The steadfast love of the Lord never ceases; His mercies never come to an end

They are new every morning; Great is your faithfulness!  Lamentations 3:22-23

What do we think all those promises in the Bible are for?  Poetry?  Or maybe they are true only for people ‘back then’ or ‘super Christians with a lot of faith’?

Here’s the good news.  If you have ANY modicum of faith in Jesus as your rescuer and substitute, those promises are YOURS!  How do I know?  Because the faith that you have is not something you initiated. God GAVE it to you.  You wouldn’t have even asked for the gift of faith or wanted it!  It’s ‘unnatural’ to desire God.  Only the man or woman or child who has been brought to spiritual life finds Jesus appealing.   So if you have ever exercised any measure of reliance or faith in the biblical Jesus, you belong to God as His child.
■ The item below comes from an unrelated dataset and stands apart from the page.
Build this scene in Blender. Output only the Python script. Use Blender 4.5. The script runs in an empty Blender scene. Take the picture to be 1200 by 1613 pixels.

I once heard John Piper talk about his fear of betraying God were he to face a martyr’s death like those burned at the stake for translating the Bible into English.  What he finally realized that overcame this fear was that even in that extreme a circumstance, God provides GRACE for the moment to endure and die well.  How can we possibly imagine what that grace would look like or feel?  We can’t.

That is why we walk by faith and not by sight.

Take heart, dear fellow Christian.  Bank your all on God and His Word.  His promises and His character keep Him faithful to all His children.  God can NOT lie or change.